• DATA OF INTEREST



    GUEST:
    Carlos Alberto Montaner

    HOST:
    Anaeli Ibarra


    Synopsis:

    Carlos Alberto Montaner Suris´ tells the story of his early opposition to communism as the triumph of the process known as the Cuban Revolution, his vision of what the government called the “Lucha contra Bandidos”, or the “Struggle against Bandits” as the “largest campesino revolution in Latin America,”

    Bio:

    Carlos Alberto Montaner Suris
    (Havana Cuba, April 3, 1943)

    Carlos Alberto Montaner Suris is a Cuban journalist, writer and politician, who also holds Spanish and U.S. nationality. His work has been recognized by institutions such as the government of Madrid and the Instituto Juan de Mariana. Until 2011 he was vice president of the Liberal International. The government of Cuba, however, considers Montaner to be a U.S. agent, and has tied him to terrorist activity in his youth, accusations that Montaner has denied on various occassions. In the United States, Montaner studied literature at the University of Miami, and after receiving a Masters in this field he left for Puerto Rico. He taught at the university level there from 1966 to 1970, when he traveled to Madrid to study a doctorate at the Universidad Complutense. During the Spanish transition to democracy, he was involved with Spanish liberal groups.

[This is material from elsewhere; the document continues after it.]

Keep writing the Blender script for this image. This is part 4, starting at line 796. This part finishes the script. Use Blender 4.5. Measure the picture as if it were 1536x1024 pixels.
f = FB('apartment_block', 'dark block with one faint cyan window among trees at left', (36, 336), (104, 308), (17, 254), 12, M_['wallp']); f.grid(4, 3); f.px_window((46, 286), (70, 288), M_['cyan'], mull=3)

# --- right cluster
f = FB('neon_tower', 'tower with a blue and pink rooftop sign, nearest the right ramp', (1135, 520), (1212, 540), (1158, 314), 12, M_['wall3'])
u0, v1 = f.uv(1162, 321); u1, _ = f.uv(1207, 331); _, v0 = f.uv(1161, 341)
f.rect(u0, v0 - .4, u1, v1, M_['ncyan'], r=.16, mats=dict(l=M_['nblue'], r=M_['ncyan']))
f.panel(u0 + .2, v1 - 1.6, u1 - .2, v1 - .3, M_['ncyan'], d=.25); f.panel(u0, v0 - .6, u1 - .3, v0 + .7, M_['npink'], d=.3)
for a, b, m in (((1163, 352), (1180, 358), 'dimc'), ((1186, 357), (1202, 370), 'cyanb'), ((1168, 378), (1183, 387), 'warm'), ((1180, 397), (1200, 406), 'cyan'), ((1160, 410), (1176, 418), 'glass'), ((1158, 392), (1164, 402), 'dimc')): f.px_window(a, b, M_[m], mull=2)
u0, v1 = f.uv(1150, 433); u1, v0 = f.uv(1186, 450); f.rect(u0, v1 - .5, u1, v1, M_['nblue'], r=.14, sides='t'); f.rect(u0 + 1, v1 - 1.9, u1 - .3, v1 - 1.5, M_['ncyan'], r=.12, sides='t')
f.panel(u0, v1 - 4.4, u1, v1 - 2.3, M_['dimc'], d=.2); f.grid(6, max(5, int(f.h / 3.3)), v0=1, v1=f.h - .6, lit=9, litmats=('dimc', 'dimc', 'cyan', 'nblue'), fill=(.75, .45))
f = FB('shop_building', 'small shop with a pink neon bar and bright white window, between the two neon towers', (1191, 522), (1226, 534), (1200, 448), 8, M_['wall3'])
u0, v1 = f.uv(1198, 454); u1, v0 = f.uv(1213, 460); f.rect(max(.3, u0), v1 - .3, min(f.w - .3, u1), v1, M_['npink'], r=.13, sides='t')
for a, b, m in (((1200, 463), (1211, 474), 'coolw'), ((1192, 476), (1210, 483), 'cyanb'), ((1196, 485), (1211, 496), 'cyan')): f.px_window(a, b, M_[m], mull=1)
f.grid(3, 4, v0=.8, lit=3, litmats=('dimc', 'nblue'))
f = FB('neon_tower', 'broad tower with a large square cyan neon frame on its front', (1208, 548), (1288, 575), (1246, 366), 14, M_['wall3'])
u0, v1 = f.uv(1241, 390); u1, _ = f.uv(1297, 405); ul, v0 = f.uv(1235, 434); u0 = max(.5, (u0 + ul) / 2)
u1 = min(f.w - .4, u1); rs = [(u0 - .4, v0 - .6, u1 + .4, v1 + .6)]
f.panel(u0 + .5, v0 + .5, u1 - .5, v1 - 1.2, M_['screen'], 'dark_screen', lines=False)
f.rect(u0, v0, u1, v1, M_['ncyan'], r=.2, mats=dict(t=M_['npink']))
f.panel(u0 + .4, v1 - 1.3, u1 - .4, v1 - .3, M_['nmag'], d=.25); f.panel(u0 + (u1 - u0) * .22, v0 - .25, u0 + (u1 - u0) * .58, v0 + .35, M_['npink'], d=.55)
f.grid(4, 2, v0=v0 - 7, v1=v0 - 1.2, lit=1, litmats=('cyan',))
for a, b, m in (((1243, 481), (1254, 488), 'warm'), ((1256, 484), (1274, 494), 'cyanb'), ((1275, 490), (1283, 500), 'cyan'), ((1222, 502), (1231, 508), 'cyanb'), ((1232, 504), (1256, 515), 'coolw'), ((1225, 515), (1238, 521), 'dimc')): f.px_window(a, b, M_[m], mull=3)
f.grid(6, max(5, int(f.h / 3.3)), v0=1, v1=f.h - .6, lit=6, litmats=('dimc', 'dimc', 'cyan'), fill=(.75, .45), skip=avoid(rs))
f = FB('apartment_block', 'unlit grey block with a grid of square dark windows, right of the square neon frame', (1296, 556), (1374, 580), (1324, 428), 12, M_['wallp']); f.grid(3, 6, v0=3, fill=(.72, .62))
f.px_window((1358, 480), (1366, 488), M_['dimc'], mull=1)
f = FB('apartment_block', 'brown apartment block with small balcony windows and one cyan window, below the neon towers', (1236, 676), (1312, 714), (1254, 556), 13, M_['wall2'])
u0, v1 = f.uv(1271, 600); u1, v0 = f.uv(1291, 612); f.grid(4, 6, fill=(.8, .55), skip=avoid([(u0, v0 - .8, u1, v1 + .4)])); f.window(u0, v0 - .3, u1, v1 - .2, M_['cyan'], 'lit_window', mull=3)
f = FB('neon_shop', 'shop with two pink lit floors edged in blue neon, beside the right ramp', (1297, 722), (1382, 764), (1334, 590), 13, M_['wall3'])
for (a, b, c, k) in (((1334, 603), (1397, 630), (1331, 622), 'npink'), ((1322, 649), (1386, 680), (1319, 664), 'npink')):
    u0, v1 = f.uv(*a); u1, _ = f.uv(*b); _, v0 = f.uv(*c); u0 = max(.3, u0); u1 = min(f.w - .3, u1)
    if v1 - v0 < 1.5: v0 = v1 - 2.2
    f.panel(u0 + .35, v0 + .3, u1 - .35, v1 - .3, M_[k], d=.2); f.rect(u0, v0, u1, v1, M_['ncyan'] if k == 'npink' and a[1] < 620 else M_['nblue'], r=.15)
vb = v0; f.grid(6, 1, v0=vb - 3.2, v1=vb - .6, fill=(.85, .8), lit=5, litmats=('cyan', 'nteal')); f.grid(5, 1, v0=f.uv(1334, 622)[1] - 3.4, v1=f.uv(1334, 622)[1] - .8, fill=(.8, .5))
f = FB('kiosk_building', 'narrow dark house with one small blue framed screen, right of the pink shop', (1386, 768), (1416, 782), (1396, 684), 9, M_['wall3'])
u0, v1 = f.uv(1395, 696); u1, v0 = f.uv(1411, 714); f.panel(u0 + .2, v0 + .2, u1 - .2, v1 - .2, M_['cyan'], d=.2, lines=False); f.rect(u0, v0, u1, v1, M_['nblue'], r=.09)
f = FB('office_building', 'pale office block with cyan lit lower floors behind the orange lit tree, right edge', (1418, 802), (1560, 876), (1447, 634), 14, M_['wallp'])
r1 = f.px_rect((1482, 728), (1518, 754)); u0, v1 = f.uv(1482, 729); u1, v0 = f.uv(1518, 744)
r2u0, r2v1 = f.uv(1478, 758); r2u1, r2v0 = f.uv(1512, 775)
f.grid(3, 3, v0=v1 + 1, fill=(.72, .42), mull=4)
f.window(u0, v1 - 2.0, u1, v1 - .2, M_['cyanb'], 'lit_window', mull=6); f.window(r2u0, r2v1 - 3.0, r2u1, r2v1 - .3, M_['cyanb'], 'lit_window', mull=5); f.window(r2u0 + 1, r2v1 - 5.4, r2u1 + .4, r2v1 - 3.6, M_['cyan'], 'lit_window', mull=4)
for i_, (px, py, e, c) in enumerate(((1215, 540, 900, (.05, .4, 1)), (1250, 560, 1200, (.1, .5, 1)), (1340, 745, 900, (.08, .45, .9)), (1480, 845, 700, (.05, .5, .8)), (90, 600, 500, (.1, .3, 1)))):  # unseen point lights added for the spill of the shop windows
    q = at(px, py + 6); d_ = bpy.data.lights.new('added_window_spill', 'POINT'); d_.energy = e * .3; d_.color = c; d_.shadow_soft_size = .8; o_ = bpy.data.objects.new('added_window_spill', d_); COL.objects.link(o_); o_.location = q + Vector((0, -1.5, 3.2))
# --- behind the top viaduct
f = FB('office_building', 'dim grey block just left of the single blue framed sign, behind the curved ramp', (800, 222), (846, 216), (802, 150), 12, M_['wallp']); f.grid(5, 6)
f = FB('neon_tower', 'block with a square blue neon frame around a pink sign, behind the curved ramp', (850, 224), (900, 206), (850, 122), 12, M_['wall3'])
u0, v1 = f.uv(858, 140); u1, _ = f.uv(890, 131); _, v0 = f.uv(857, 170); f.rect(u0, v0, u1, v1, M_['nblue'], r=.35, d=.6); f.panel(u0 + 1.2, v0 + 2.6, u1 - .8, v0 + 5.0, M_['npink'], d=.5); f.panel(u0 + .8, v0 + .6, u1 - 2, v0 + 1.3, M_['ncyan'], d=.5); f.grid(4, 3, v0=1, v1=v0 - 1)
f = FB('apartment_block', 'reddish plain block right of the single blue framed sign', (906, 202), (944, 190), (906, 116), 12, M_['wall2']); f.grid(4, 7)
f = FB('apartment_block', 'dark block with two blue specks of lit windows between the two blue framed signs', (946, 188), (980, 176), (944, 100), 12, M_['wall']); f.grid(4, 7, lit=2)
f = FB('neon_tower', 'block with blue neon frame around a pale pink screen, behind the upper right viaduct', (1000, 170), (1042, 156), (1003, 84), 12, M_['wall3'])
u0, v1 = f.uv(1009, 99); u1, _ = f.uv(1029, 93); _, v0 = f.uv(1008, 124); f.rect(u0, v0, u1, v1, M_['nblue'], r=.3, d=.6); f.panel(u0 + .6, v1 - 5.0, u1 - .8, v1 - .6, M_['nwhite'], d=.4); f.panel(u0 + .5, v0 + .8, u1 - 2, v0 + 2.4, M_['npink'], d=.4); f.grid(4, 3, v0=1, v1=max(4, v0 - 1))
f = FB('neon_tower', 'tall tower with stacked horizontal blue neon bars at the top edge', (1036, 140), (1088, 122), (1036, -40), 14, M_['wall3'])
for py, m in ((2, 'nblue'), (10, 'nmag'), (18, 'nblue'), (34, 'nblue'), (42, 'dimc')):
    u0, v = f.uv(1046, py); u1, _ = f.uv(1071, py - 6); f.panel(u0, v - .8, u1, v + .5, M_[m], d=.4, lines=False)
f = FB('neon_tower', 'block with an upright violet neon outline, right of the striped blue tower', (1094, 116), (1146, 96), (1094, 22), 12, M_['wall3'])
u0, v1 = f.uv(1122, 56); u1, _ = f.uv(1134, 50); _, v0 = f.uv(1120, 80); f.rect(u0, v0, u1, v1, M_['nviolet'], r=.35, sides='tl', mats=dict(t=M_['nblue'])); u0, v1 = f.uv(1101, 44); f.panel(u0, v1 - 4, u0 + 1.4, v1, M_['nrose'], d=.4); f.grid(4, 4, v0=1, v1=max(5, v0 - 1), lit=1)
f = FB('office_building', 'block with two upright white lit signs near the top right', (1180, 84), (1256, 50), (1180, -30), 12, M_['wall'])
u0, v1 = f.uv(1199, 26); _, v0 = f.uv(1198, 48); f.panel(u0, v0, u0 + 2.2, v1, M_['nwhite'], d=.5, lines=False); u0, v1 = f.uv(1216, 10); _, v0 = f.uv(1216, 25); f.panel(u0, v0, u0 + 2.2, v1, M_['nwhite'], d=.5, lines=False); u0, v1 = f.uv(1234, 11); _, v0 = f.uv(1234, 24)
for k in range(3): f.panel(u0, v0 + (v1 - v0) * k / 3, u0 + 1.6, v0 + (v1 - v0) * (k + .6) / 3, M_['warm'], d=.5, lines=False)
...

    Multiple newspapers in Latin America, Spain and the United States reprint his weekly column. He has been a professor at a variety of universities in Latin America and the United States and has published over 25 books, several of which have been translated into multiple languages. Among the most well-known and widely-published are: Viaje al corazón de Cuba, Cómo y por qué desapareció el comunismo and Libertad: la clave de la prosperidad. Two of his most polemic and reproduced essays are Manual del perfecto idiota latinoamericano and Fabricantes de miseria, both co-written with Plinio Apuleyo Mendoza and Álvaro Vargas Llosa. Montaner is also a novelist and published his first work of fiction in Spain in 1972, a novel titled Perromundo, 15 years later, in 1987, he published Trama, which in later editions will be titled 1898: La trama. In 2011 Montaner published his third book of fiction, La mujer del coronel, and in 2012 his fourth novel, Otra vez adiós.

    In 2017 the Colección Fugas publishes a special 50th anniversary edition of his first fiction book, Póker de Brujas y otros cuentos, which includes an ample interview by Luis Leonel León titled 50 preguntas 50 años después (de la primera vez) in which Montaner talks about his life and work. In 2019 he published his memoirs, Sin ir más lejos. Although he has resided in Madrid since 1970, for several years now he has also had an office in Miami and, since 2010, after becoming a commentator for CNN en Español, spends more time in Miami than in Madrid.